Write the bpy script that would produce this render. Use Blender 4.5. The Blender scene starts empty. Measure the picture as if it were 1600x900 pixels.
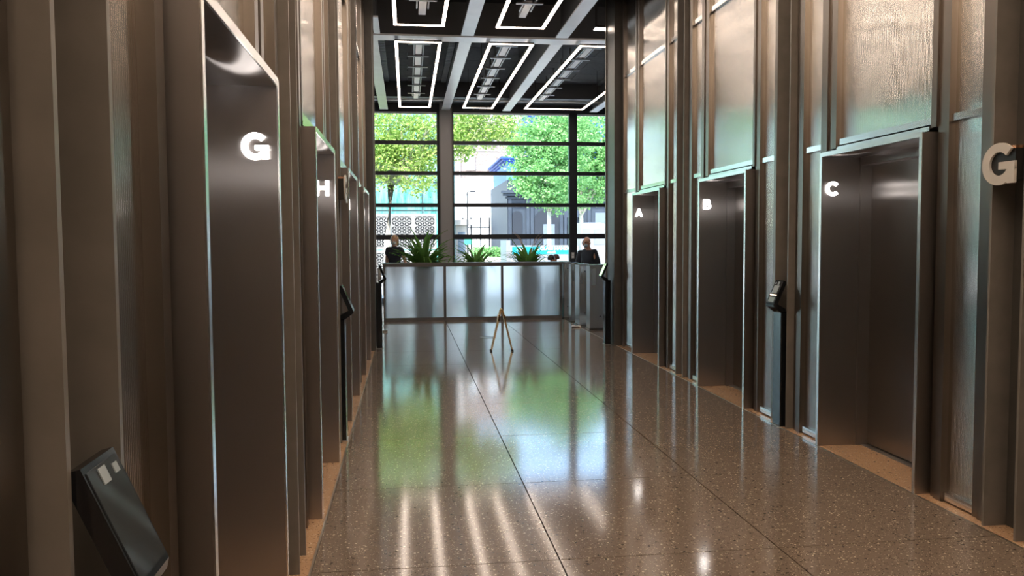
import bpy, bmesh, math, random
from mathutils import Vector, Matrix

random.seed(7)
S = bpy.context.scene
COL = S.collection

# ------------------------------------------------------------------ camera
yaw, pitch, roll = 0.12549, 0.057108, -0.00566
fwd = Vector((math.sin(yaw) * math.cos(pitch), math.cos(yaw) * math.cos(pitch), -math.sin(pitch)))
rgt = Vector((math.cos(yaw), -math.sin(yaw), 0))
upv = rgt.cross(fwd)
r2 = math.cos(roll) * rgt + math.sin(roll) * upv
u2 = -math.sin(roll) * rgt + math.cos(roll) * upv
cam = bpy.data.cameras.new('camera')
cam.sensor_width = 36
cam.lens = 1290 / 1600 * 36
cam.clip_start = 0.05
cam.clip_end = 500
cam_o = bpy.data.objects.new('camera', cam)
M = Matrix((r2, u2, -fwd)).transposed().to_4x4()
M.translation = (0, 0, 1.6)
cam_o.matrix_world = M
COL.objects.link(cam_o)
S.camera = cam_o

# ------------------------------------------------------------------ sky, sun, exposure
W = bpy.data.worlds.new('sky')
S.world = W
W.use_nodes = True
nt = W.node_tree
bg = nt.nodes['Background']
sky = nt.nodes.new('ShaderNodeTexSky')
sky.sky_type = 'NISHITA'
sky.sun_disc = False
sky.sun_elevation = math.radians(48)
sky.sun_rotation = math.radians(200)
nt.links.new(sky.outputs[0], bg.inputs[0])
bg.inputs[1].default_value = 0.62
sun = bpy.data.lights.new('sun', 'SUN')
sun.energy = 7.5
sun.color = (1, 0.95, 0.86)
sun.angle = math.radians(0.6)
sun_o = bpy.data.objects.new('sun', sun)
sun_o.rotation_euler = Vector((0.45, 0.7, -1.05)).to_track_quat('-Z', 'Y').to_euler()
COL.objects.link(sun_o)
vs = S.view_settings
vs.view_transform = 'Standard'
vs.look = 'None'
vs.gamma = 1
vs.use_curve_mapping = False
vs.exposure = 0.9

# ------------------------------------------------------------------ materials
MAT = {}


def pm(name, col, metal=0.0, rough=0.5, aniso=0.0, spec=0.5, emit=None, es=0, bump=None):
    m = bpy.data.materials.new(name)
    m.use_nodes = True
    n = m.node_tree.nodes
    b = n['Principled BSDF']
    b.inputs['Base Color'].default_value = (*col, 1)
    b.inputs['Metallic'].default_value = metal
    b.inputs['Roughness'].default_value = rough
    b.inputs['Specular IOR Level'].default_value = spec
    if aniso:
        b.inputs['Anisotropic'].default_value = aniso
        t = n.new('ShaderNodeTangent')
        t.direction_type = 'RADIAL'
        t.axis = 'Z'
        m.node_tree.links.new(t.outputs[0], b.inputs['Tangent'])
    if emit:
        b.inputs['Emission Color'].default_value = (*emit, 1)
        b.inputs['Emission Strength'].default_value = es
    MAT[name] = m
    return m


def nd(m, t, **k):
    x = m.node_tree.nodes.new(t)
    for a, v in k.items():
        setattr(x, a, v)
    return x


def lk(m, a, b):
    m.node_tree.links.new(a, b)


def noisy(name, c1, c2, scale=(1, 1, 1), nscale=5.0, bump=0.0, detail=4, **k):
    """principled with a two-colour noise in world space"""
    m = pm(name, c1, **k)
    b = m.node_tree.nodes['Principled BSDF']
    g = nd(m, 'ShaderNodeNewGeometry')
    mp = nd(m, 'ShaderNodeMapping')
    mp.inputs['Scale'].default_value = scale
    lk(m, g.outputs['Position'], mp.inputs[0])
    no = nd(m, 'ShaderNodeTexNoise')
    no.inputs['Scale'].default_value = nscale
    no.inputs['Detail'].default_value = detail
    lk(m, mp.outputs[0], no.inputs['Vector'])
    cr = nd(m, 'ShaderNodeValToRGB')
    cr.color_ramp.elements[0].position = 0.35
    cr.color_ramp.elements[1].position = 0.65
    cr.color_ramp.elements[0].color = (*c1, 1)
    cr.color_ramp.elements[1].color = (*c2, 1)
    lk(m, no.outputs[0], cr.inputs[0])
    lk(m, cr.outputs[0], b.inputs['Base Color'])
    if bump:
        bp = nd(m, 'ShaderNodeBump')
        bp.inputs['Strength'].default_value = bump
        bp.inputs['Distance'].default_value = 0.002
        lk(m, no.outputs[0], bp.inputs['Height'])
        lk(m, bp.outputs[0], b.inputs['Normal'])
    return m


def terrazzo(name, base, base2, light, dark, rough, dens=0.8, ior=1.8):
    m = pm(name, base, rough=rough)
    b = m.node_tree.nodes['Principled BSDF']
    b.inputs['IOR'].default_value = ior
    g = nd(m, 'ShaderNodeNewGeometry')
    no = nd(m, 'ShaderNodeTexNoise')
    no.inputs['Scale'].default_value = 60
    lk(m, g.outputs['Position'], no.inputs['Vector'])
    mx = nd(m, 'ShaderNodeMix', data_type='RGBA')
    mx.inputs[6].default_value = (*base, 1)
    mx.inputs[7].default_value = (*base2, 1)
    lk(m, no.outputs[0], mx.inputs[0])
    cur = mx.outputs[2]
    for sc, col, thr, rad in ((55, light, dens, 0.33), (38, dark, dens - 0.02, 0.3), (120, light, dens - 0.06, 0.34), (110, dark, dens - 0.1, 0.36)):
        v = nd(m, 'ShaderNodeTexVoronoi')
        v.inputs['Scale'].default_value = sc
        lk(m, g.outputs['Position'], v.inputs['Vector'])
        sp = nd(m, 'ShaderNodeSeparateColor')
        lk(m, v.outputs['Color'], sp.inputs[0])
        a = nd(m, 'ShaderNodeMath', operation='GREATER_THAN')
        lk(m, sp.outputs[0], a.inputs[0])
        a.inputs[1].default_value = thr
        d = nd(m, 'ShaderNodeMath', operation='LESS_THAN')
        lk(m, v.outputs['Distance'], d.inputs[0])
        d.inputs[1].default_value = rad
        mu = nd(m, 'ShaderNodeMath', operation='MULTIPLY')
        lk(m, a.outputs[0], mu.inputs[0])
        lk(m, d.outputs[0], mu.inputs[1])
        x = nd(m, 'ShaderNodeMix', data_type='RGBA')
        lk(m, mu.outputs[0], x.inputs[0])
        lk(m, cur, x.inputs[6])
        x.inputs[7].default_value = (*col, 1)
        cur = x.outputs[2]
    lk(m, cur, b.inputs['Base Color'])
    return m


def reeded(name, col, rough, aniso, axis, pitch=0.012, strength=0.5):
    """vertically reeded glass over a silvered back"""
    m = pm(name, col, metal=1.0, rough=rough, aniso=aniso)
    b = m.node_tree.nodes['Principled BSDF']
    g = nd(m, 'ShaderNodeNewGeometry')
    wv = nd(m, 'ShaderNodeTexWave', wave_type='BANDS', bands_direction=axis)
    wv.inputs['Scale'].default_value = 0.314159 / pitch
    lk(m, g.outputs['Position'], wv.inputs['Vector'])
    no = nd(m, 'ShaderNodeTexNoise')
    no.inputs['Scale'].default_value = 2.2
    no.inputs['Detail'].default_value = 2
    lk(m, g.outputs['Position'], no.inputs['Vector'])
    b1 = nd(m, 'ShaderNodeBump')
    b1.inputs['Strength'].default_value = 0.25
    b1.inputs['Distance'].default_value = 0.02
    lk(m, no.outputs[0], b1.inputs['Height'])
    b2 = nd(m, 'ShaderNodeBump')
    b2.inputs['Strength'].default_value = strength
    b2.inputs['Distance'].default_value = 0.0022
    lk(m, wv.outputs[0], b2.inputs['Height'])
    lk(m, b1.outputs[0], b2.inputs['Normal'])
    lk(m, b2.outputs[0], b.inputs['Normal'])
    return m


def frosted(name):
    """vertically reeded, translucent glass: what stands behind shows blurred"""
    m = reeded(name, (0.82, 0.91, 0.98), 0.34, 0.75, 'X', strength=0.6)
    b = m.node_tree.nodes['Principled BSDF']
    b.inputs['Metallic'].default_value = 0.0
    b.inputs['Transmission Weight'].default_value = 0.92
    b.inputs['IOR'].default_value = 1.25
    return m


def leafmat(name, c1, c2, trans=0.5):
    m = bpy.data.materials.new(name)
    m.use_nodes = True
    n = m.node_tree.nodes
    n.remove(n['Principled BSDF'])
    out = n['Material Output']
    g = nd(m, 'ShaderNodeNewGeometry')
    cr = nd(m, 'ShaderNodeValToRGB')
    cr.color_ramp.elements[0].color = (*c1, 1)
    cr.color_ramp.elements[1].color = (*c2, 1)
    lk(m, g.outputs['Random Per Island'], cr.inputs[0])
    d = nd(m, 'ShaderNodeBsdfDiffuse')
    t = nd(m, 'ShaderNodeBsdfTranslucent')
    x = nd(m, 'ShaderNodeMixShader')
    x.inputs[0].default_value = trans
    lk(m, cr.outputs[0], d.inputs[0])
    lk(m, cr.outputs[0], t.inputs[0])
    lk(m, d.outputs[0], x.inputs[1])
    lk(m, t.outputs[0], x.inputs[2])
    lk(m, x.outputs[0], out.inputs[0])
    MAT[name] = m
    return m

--

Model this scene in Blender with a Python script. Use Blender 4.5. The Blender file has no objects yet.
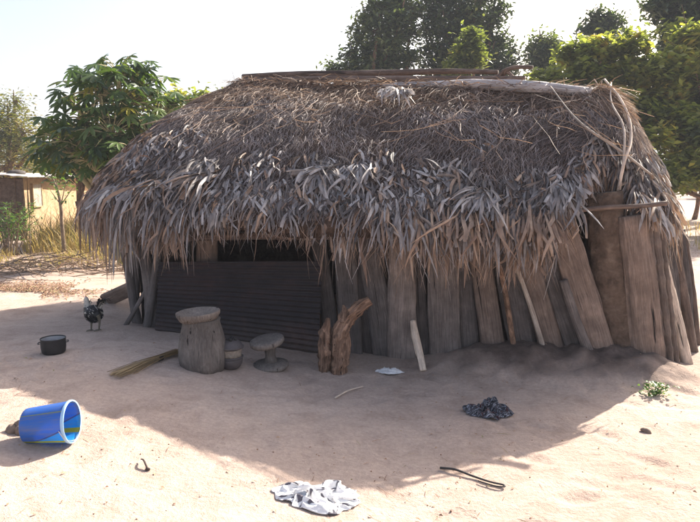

Task requirements → Reproduce exactly the run of lines beginning with the one that contains "Write the bpy" and ending with the one that contains "S.camera = cam_o". Do not include pictures.

Response below →
Write the bpy script that would produce this render. Use Blender 4.5. The Blender scene starts empty. Measure the picture as if it were 1600x900 pixels.
import bpy, bmesh, math, random
from mathutils import Vector, Matrix

random.seed(7)
S = bpy.context.scene
COL = S.collection

# ------------------------------------------------------------------ camera
yaw, pitch, roll = 0.12549, 0.057108, -0.00566
fwd = Vector((math.sin(yaw) * math.cos(pitch), math.cos(yaw) * math.cos(pitch), -math.sin(pitch)))
rgt = Vector((math.cos(yaw), -math.sin(yaw), 0))
upv = rgt.cross(fwd)
r2 = math.cos(roll) * rgt + math.sin(roll) * upv
u2 = -math.sin(roll) * rgt + math.cos(roll) * upv
cam = bpy.data.cameras.new('camera')
cam.sensor_width = 36
cam.lens = 1290 / 1600 * 36
cam.clip_start = 0.05
cam.clip_end = 500
cam_o = bpy.data.objects.new('camera', cam)
M = Matrix((r2, u2, -fwd)).transposed().to_4x4()
M.translation = (0, 0, 1.6)
cam_o.matrix_world = M
COL.objects.link(cam_o)
S.camera = cam_o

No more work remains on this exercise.